Je nachdem wie sich das neue Format in diesem Jahr bewährt, ist es also vermutlich nicht mehr ausgeschlossen, dass Apple die Onlinevariante der WWDC zum Standard macht. Apples Entwickler stammen inzwischen aus der ganzen Welt und müssten teilweise größere Reisen auf sich nehmen, um an der Veranstaltung in Kalifornien teilzunehmen. Überhaupt reichen die Location-Kapazitäten im McEnery Convention Center in San Jose schon lange nicht mehr aus und interessierte Entwickler müssen auf Glück in einem Losverfahren hoffen, um überhaupt an der WWDC teilnehmen zu können.

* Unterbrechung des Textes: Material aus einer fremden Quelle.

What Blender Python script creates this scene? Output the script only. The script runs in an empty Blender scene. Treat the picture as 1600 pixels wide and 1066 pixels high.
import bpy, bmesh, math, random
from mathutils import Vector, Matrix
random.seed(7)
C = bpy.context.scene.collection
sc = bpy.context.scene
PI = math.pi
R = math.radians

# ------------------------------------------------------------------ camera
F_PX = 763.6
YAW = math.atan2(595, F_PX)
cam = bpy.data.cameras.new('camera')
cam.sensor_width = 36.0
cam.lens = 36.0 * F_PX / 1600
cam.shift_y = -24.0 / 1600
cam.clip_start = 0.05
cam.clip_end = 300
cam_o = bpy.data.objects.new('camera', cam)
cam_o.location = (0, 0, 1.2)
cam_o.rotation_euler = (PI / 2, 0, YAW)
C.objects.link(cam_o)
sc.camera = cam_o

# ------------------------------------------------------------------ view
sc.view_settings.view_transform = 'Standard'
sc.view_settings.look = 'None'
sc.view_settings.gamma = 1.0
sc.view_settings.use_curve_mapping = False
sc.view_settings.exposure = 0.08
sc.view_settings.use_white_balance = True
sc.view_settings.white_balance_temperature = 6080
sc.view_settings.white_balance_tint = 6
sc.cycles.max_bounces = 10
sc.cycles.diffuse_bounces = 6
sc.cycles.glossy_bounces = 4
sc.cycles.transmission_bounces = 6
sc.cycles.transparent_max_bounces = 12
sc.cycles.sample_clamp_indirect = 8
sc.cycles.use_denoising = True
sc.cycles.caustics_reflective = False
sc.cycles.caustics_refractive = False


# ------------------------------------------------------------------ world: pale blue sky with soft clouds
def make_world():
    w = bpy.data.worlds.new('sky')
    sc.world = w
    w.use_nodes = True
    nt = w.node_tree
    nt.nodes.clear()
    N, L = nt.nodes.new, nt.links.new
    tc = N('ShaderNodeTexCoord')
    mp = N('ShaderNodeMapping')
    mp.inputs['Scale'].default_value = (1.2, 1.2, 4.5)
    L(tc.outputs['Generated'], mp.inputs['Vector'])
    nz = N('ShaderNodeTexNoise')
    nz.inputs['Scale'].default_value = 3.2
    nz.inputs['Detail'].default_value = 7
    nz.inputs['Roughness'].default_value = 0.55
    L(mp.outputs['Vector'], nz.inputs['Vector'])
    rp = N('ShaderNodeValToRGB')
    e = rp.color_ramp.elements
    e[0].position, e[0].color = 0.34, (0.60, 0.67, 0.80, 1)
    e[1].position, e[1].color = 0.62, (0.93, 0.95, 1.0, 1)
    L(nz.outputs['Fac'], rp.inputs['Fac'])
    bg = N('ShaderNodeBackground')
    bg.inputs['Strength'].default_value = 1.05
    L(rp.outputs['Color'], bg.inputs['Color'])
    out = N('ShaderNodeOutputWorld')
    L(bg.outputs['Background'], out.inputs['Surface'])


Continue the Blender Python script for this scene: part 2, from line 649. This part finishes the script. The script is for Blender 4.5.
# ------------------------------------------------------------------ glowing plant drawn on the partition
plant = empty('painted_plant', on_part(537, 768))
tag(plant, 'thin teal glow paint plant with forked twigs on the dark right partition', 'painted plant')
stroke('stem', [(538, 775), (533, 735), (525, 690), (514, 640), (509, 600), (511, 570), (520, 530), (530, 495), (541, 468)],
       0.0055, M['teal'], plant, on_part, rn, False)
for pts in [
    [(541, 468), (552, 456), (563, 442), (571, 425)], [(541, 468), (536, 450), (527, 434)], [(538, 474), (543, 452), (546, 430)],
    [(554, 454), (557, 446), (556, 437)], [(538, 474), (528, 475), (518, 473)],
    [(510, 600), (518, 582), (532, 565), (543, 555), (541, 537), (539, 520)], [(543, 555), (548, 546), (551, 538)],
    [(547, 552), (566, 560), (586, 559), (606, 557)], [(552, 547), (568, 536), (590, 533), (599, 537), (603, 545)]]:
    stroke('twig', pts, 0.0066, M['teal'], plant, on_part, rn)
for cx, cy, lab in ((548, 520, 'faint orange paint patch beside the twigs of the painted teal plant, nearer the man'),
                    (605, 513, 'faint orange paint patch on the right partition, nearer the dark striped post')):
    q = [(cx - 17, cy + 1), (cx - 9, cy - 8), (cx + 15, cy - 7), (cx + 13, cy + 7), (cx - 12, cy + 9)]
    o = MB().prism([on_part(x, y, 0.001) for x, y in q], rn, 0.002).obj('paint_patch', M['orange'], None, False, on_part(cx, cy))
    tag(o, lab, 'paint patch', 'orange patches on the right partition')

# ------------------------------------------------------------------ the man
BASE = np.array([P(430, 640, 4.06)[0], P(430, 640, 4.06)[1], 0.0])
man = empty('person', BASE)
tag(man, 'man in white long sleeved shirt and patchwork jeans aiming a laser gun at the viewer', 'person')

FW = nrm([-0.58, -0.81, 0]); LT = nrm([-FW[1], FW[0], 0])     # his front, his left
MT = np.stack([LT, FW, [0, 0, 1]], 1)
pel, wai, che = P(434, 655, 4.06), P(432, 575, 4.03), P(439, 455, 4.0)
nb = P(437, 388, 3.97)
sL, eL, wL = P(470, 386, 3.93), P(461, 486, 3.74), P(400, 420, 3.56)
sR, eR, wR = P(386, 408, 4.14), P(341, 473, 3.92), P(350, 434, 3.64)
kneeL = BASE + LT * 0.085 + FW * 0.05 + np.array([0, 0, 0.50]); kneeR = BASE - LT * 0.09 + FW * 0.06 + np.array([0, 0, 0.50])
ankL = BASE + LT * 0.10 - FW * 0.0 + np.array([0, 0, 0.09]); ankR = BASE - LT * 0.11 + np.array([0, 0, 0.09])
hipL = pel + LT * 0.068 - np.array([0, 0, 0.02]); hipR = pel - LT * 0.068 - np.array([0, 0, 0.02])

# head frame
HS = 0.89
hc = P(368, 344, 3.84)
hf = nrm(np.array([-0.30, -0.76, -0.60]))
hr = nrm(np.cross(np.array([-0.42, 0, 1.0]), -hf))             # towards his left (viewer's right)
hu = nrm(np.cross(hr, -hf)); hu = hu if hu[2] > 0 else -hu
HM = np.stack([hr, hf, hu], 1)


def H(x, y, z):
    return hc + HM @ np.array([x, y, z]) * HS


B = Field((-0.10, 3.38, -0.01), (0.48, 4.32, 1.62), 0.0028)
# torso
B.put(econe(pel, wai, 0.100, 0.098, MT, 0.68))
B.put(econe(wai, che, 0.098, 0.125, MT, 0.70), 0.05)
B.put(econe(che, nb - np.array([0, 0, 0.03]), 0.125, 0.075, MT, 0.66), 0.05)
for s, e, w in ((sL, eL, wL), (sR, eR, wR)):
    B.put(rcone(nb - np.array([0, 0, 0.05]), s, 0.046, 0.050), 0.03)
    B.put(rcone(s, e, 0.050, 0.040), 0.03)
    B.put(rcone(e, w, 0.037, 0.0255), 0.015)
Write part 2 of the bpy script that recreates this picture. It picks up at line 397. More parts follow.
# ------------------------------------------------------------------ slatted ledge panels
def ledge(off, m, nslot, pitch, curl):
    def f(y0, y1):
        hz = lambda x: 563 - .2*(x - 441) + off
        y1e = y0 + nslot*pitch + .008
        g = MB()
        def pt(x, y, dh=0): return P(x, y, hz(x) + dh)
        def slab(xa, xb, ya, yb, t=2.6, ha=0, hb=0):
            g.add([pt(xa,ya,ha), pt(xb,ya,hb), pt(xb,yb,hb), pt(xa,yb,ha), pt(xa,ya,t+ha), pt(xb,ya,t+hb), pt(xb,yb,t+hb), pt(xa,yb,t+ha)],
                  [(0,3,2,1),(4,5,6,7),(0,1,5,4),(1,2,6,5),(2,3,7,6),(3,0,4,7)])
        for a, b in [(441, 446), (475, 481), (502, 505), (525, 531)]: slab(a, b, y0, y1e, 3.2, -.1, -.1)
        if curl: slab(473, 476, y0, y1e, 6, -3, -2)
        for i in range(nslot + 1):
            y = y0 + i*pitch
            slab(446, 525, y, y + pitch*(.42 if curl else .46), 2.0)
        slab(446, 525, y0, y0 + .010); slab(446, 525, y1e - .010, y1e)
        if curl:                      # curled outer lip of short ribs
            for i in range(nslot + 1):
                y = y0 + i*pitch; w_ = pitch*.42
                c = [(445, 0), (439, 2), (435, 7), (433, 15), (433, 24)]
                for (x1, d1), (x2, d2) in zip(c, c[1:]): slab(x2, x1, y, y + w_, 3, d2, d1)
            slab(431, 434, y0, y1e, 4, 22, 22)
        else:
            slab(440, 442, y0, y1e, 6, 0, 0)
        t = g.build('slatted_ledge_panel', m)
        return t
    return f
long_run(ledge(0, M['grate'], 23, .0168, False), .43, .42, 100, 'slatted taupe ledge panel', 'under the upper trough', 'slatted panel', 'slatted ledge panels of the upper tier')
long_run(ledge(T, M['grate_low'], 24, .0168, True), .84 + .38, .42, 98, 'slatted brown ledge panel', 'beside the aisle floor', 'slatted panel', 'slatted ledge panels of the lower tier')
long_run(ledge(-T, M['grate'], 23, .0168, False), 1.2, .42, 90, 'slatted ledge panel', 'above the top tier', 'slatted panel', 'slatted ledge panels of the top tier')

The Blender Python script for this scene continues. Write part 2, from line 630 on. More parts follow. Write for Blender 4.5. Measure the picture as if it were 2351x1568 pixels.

Hinzu kommt, dass das klassische Geschäft mit dem Mac, dem iPhone und dem iPad, momentan die mit Abstand noch größten Geschäftsbereiche, für Apple mittelfristig wohl an Bedeutung verlieren wird. Stattdessen entwickelt sich das Unternehmen aktuell eher in Richtung eines Dienstleisters für multimediale Cloud-Angebote. Auch die Aktualisierung des iPhone im Jahresrhythmus, derzeit stets im Herbst für das dann nahende Weihnachtsgeschäft, könnte hiervon betroffen sein und sich möglicherweise irgendwann ändern. Momentan ist die Veröffentlichung des neuen iPhone noch recht eng an die große neue iOS-Version gekoppelt, was Apple durchaus künftig ändern könnte. Auch die Loslösung von iPadOS on iOS könnte hier ein Indiz sein, dass sich Apple eventuell unabhängig von gewohnten Aktualisierungszyklen machen möchte.
Spekuliert wird darüber hinaus auch, ob sich Apple möglicherweise schlicht und einfach vom inzwischen ein wenig altbacken klingenden Namen WWDC (World Wide Developers Conference) lösen und dem aktuellen Trend folgend auch hier das Apple-Branding unterbringen möchte. "Apple Developers Conference" wäre da eine Möglichkeit, wie es Gurman bereits spekulierte. Allerdings gilt bei dieser Spekulation zu beachten, dass es innerhalb der neuen "Apple Developer" App auch weiterhin einen WWDC-Tab gibt. Diesen in einer künftigen Version der App umzubenennen wäre allerdings ein Leichtes für Apple.
Was Apple, sollte es tatsächlich interne Überlegungen über eine Neuausrichtung der Entwicklungs- und Developer-Strategie geben, natürlich genau abwägen, welche Lawine man lostreten würde. Die WWDC ist ein liebgewonnenener Termin im Jahr eines jeden Apple-Jüngers und gerade bei einer emotional so aufgeladenen Marke wie Apple ist der Bruch mit Traditionen immer kritisch zu betrachten. Aber wie gesagt, momentan ist das alles nur reine Spekulation. Möglicherweise bleibt auch alles beim Alten. Allerdings kann man davon ausgehen, dass nichts bei Apple unüberlegt oder zufällig geschieht. Also werden wir abwarten müssen, wie sich das neue Format bewährt und ob Apple dies tatsächlich dazu verleitet, seine Entwicklerkonferenz künftig ausschließlich online abzuhalten.